Sinto um certo bloqueio mental ao escrever 7 a 1. O cérebro pergunta se aquilo realmente aconteceu. Mesmo de olhos abertos revejo os mesmos rostos incrédulos à minha volta diante do massacre. Entre o quarto e quinto gols, apenas me perguntei se a Alemanha não pararia de fazer gols. O único rastro de emoção diante de um atropelamento tão rápido e fulminante que nem permitiu tristeza. Éramos um exército de mortos-vivos vagando pelos corredores do Mineirão no intervalo em busca de um copo de alguma coisa, um sanduíche ou uma resposta.

O Brasil, definitivamente, tem vocação para produzir Copas que duram mais do que os dias de disputa.

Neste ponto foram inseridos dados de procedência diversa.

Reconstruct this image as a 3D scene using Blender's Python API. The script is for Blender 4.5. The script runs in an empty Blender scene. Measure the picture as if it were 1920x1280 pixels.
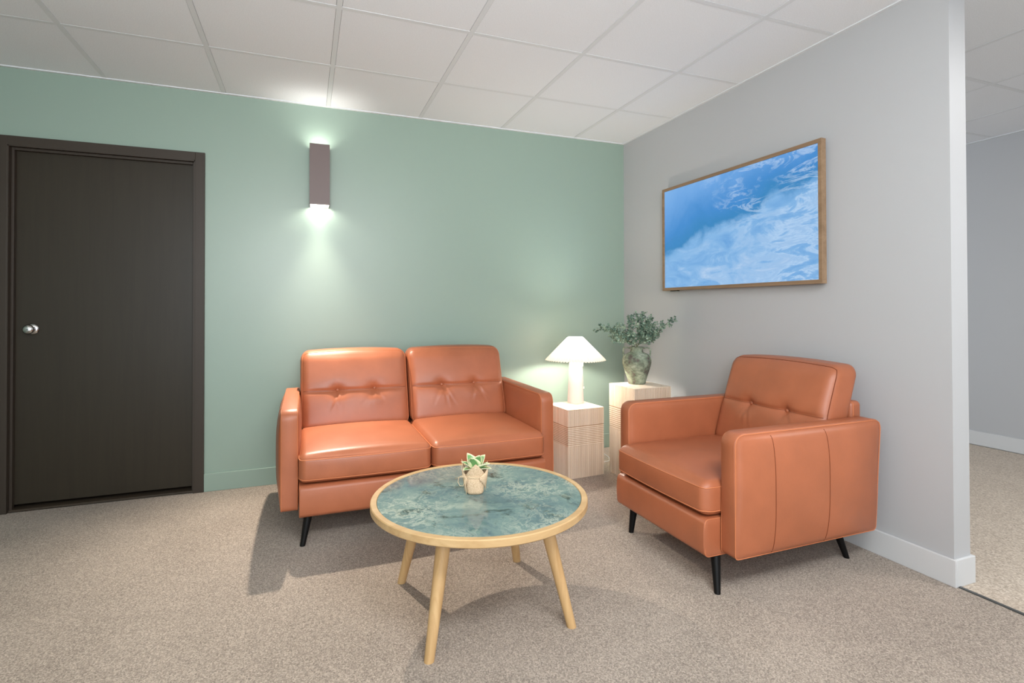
import bpy, bmesh, math, random
import numpy as np
from mathutils import Vector, Matrix
PI = math.pi
random.seed(7)
S = bpy.context.scene
C = S.collection

# ------------------------------------------------------------------ camera
def setup_camera():
    yaw, pitch, roll = 0.3666, 0.0100, -0.0020
    r = Vector((math.cos(yaw), -math.sin(yaw), 0)); fw = Vector((math.sin(yaw), math.cos(yaw), 0)); up = Vector((0, 0, 1))
    f2 = fw*math.cos(pitch) + up*math.sin(pitch); u2 = up*math.cos(pitch) - fw*math.sin(pitch)
    r3 = r*math.cos(roll) + u2*math.sin(roll); u3 = u2*math.cos(roll) - r*math.sin(roll)
    cd = bpy.data.cameras.new('camera'); cam = bpy.data.objects.new('camera', cd); C.objects.link(cam)
    M = Matrix(((r3.x, u3.x, -f2.x, -2.4184), (r3.y, u3.y, -f2.y, -3.69), (r3.z, u3.z, -f2.z, 1.1165), (0, 0, 0, 1)))
    cam.matrix_world = M
    cd.sensor_width = 36; cd.lens = 993.908/1920*36
    cd.shift_x = (960-954.736)/1920; cd.shift_y = (566.24-640)/1920
    cd.clip_start = 0.05
    S.camera = cam
setup_camera()

# ------------------------------------------------------------------ world, lamps, exposure
W = bpy.data.worlds.new('world'); S.world = W; W.use_nodes = True
W.node_tree.nodes['Background'].inputs[0].default_value = (0.90, 0.98, 1.06, 1)
W.node_tree.nodes['Background'].inputs[1].default_value = 1.9
S.view_settings.view_transform = 'Standard'; S.view_settings.look = 'None'
S.view_settings.exposure = 0.88; S.view_settings.gamma = 1.0; S.view_settings.use_curve_mapping = False

def area(name, loc, sx, sy, power, col=(1, 1, 1), rot=(0, 0, 0), spread=PI):
    l = bpy.data.lights.new(name, 'AREA'); l.shape = 'RECTANGLE'; l.size = sx; l.size_y = sy
    l.energy = power; l.color = col; l.spread = spread
    o = bpy.data.objects.new(name, l); C.objects.link(o); o.location = loc; o.rotation_euler = rot
    return o
def spot(name, loc, power, radius, ang, col, rot, parent):
    l = bpy.data.lights.new(name, 'SPOT'); l.energy = power; l.shadow_soft_size = radius; l.color = col
    l.spot_size = ang; l.spot_blend = 1.0
    o = bpy.data.objects.new(name, l); C.objects.link(o); o.location = loc; o.rotation_euler = rot; o.parent = parent
    return o
def point(name, loc, power, radius, col=(1, 1, 1), parent=None):
    l = bpy.data.lights.new(name, 'POINT'); l.energy = power; l.shadow_soft_size = radius; l.color = col
    o = bpy.data.objects.new(name, l); C.objects.link(o); o.location = loc
    if parent: o.parent = parent
    return o
# added unseen fill lights at ceiling height behind the camera; then the corridor troffer
area('room_fill_light', (-1.55, -3.9, 2.425), 1.2, 0.6, 32, (0.97, 0.99, 1.0))
area('room_fill_light', (-4.2, -3.4, 2.425), 1.2, 0.6, 5, (1.0, 0.93, 0.84))
area('ceiling_light_corridor', (1.05, -3.3, 2.425), 0.6, 0.6, 17, (1.0, 0.98, 0.95))

# added soft fill light without a fixture, aimed up towards the far ceiling corner
fill_dir = Vector((-1.35, -0.9, 2.95)) - Vector((-2.5, -4.4, 1.7))
area('bounce_fill', (-2.5, -4.4, 1.7), 0.9, 0.9, 21, (0.98, 0.985, 1.0), fill_dir.to_track_quat('-Z', 'Y').to_euler(), 2.1)

# ------------------------------------------------------------------ material helpers
def lin(c):
    out = []
    for v in c[:3]:
        v = v/255.0
        out.append(v/12.92 if v <= 0.04045 else ((v+0.055)/1.055)**2.4)
    return (*out, 1.0)
def mat(name, col=(200, 200, 200), rough=0.5, spec=0.5, metal=0.0):
    m = bpy.data.materials.new(name); m.use_nodes = True
    b = m.node_tree.nodes['Principled BSDF']
    b.inputs['Base Color'].default_value = lin(col); b.inputs['Roughness'].default_value = rough
    b.inputs['Metallic'].default_value = metal; b.inputs['Specular IOR Level'].default_value = spec
    return m, m.node_tree, b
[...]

Moacir Barbosa começou a sua 26 de junho de 1950 e só foi sair dela em 8 de julho de 2014. Sessenta e quatro anos de um Mundial que parecia ter produzido uma ferida eterna, até que se produzisse outra, ainda maior.

O tempo da Copa de 2014 ainda é incerto. Um 7 a 1 em casa, numa semifinal, não termina no apito do juiz. Todos que viveram aquilo estarão eternamente presos ao jogo. Fatos históricos são assim. O 7 a 1 é o nosso 11 de setembro de chuteiras. O Maracanazo, um Pearl Harbor que doeu, mas criou as bases para os cinco títulos mundiais.

Diabolicamente, foram os cinco títulos que nos fizeram olhar para nossas chuteiras como se elas não pudessem crescer mais. Faltou erguer a cabeça e ver, por cima da mesa, os outros construindo um novo e melhor jogo. Somente quando se convencer da necessidade de reaprender o beabá do futebol o Brasil sairá do atraso em campo e poderá, enfim, encerrar a inesquecível Copa de 2014.